AGENCE FRANCE PRESSE

BEIJING: Western support for Syrian rebels could trigger civil war in the violence-hit nation, an influential Chinese newspaper said, as it defended Beijing's decision to veto a UN resolution.


The UN Security Council resolution, which condemned a crackdown on protesters by Syrian President Bashar al-Assad, would have cornered Damascus and led to worse violence, said a front-page commentary in the People's Daily, on Monday.


"If Western nations continue to fully support Syrian opposition forces as they appear to be doing now, then in the end a large scale civil war will erupt," said the writer, Qu Xing, director of the China Institute of International Studies.


"If this happens then the possibility of armed foreign intervention will be unavoidable."


China, which has twice joined Russia in blocking UN Security Council condemnation of the Damascus regime's crackdown, said it was vital that "calm be restored as quickly as possible", state television reported.


China and Russia have faced a barrage of criticism for blocking the latest UN Security Council resolution condemning the bloody crackdown in Syria, including from Arab nations with which Beijing normally has good ties.


Last week, Chinese Vice Foreign Minister Zhai Jun travelled to Damascus for talks with Assad during which he called for all sides to stop the violence and elections to go ahead.


But Zhai, whose visit coincided with some of the worst violence to date in the flashpoint central city of Homs, said Beijing opposed armed intervention and forced "regime change" in Syria.

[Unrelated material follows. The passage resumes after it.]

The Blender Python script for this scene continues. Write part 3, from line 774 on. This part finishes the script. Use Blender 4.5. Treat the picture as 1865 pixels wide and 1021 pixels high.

More than 6,000 people have died in nearly a year of upheaval in Syria, as Assad's hardline regime seeks to snuff out a revolt that began with peaceful protests in March 2011 amid the Arab Spring.


Assad on Wednesday called a constitutional referendum for later this month that would effectively end nearly 50 years of single-party rule, which critics see as a move aimed at placating growing global outrage over the bloodshed.